I am an incredibly stubborn person.  Doesn’t matter how important the matter actually is; I pick my side and stay there.  After all, who wants to change their opinion and admit that they’re wrong?

Such is the case with a certain activity in my life.  A few years ago, speech and debate was the bane of my existence.  It meant either a) lots of babysitting during club meetings and tournaments, or b) attending said club meetings and tournaments and suffering acutely all the way through.  Participating was not an option, so I spent my time watching kids on the playground and reading books.  It was misery.

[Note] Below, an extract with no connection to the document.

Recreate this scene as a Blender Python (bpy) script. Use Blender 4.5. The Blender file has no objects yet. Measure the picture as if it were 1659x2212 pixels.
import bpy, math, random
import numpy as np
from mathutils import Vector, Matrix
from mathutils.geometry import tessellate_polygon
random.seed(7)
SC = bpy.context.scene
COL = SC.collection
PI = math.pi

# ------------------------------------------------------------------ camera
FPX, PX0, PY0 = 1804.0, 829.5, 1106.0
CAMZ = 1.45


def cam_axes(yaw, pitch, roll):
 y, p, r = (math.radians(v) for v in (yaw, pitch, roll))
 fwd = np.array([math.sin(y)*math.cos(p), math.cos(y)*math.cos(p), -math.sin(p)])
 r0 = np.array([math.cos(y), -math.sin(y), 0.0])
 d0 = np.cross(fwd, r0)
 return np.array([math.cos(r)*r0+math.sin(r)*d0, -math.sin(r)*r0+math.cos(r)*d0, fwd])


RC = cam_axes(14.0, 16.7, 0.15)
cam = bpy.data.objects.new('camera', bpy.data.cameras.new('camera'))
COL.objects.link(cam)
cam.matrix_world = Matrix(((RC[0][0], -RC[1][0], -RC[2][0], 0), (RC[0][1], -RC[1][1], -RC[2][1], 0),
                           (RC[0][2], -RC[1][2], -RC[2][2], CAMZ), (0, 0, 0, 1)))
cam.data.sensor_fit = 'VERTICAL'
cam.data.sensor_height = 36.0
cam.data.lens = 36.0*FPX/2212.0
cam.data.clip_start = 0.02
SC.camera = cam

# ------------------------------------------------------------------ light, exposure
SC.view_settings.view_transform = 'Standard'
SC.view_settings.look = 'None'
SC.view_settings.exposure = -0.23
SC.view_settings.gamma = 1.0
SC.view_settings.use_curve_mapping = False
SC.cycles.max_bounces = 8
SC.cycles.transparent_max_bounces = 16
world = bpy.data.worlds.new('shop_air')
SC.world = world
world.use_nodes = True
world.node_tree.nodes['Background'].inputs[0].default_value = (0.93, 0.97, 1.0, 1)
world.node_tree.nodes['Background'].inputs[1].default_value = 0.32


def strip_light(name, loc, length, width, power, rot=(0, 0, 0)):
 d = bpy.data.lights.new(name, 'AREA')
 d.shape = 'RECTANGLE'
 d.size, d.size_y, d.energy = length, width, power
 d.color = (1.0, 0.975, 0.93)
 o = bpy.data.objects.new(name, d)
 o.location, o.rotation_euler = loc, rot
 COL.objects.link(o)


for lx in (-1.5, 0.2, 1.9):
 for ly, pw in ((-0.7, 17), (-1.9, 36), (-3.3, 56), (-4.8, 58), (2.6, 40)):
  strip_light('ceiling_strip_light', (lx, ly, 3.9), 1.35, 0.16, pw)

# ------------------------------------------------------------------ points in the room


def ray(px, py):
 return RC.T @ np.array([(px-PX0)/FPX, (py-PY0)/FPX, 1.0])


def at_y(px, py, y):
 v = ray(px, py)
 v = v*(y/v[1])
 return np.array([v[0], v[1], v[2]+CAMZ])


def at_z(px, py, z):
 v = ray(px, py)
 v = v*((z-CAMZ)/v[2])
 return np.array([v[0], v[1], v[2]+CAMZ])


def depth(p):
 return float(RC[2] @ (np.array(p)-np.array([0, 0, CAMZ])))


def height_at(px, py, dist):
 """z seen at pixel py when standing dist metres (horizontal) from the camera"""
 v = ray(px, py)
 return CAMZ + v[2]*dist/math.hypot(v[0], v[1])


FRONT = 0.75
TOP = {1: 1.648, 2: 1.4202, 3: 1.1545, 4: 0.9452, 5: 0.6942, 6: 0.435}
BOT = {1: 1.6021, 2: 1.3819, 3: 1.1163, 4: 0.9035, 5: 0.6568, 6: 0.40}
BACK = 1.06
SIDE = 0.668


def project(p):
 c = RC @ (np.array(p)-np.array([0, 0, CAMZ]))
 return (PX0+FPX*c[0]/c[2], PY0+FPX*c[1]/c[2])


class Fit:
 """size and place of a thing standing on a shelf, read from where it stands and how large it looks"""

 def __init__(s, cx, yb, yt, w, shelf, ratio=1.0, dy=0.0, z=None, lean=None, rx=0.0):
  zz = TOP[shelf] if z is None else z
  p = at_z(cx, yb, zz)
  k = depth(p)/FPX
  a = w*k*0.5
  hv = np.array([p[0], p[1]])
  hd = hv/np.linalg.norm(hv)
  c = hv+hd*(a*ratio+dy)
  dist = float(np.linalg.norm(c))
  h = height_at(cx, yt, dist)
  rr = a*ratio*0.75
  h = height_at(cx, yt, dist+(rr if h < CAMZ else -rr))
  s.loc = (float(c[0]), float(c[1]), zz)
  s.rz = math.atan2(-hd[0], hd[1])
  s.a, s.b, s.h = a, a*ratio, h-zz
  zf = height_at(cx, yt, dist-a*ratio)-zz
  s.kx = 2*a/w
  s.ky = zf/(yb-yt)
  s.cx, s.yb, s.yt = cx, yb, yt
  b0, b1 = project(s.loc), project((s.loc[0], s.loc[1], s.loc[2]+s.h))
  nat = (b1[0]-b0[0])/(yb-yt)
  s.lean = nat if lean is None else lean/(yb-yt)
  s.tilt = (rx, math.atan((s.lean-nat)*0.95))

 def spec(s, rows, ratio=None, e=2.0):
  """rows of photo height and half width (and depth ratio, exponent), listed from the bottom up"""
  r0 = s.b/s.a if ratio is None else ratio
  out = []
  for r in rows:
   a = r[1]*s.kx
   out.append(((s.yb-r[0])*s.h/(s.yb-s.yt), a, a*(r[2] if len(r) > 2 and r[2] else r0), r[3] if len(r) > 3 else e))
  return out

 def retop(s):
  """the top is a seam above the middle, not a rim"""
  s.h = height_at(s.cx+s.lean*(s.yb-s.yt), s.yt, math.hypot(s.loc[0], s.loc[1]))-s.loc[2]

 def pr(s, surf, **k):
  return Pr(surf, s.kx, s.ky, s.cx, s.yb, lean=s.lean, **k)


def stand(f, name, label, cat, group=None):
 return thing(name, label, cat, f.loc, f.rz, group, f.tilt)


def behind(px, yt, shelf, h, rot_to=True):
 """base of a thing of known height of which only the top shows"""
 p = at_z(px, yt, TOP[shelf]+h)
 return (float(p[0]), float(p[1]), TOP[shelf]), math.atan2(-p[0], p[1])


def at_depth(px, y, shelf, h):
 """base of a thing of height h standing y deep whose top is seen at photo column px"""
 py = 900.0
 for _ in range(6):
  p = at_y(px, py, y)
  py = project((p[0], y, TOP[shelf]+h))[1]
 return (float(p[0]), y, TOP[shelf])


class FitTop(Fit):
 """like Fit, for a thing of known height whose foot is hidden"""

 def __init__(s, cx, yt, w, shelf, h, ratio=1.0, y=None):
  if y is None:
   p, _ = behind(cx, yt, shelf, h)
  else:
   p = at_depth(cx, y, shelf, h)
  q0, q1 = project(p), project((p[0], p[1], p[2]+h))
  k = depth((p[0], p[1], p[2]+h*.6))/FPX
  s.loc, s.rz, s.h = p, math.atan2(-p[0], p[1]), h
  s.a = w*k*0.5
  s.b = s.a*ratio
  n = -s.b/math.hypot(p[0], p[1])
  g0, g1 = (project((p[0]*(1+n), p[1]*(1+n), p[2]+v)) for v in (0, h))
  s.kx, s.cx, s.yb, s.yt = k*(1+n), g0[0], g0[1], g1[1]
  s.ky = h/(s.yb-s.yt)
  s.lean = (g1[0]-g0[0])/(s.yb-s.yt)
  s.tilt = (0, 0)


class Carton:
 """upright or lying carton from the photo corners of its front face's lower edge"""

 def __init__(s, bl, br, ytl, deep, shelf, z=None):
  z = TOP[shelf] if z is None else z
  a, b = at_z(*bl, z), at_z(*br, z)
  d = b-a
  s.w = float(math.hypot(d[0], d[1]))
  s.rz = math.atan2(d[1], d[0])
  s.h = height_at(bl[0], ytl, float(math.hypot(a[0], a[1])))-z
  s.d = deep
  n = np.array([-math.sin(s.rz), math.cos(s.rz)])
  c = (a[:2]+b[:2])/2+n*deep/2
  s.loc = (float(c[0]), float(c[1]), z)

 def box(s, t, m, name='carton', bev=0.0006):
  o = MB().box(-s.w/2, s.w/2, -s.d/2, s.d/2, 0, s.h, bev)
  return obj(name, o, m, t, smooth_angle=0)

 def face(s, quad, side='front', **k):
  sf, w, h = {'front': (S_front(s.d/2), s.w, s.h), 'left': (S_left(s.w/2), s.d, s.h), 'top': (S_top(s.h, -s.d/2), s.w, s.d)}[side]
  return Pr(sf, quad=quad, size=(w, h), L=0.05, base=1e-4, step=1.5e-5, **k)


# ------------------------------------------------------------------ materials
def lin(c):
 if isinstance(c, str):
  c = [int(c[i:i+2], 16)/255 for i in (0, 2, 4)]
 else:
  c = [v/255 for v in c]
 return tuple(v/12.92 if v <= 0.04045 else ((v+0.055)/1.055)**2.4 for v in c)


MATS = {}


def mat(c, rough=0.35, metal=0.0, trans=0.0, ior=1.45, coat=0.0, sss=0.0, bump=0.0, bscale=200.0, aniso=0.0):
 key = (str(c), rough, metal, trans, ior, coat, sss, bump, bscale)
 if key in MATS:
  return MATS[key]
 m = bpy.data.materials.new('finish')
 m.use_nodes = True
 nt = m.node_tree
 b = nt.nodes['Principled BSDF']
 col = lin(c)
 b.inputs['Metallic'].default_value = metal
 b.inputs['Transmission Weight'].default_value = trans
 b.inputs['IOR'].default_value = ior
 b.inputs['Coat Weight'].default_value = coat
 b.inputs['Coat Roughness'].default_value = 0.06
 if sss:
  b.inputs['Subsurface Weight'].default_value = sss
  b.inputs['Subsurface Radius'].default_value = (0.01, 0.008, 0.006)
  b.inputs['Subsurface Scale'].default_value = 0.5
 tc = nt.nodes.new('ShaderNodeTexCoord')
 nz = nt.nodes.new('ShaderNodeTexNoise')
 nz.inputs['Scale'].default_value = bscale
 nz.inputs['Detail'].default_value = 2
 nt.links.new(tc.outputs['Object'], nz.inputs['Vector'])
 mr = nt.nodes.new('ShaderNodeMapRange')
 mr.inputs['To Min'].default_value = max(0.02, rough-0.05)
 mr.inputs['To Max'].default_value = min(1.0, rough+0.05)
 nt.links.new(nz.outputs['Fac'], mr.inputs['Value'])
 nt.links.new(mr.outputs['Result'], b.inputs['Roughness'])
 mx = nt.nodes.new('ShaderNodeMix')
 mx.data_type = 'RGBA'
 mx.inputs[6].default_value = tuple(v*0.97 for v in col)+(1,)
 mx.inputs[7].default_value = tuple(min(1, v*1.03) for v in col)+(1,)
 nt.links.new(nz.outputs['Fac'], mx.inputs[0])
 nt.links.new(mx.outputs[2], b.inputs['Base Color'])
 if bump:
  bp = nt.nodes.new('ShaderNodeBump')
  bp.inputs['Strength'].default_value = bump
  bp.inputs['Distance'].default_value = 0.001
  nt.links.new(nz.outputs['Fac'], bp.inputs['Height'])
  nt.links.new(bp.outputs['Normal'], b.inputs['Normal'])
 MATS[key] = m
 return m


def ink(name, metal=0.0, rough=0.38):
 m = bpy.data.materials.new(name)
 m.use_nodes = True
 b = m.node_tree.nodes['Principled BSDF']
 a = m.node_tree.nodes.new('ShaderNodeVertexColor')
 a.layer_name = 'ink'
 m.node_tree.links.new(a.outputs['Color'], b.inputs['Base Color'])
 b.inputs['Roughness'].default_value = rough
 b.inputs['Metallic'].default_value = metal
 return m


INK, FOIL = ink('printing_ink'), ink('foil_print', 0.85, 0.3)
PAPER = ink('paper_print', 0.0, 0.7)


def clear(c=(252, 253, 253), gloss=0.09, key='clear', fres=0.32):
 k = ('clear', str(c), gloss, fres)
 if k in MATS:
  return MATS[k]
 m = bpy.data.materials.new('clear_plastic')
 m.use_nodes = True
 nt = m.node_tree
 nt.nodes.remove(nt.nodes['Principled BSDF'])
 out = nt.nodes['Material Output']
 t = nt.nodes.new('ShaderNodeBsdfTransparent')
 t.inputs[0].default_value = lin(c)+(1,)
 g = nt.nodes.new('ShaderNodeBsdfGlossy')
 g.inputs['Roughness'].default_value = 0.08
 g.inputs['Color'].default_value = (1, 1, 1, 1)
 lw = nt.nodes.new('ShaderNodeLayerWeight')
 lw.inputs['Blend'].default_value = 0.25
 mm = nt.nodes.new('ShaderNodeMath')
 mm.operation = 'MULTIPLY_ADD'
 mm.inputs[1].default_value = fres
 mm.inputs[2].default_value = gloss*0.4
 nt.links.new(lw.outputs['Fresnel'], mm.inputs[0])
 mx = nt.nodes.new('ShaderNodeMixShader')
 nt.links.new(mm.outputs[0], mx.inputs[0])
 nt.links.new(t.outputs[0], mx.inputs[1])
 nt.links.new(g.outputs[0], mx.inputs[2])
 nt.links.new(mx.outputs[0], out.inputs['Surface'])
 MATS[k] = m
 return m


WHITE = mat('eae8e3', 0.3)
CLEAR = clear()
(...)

Last year, with a good deal of shoving, I suddenly found myself immersed in everything I’d assured myself I hated.  I couldn’t speak in public.  I couldn’t debate.  And I most certainly wouldn’t do this of my own choosing.  And for while, most of it was true.  But somewhere along the line, things began to change.


It wasn’t the speech and debate that changed my mind.  There was no sudden enlightenment, no realization that I loved speaking to a panel of judges.  Instead, there was the gradual understanding that I liked these people—I loved these people.

Attending a four-day tournament with a group of people is bound to bring you closer.  Between nerves, a grueling schedule, and results that are both disappointing and exciting, you just don’t leave the same way you came.  It’s hard.  But it becomes something incredible.

For me, tournament season is over.  Tomorrow night, my club will have its final meeting until next year.  And for the first time, that makes me sad.  It’s not that all of it was enjoyable—it wasn’t.  But I would do it all again in a heartbeat.  I’ve learned that it isn’t such a big deal to open your mouth and speak, and the friends along the way are worth everything else.

I was wrong…but I never could have imagined a more pleasant surprise.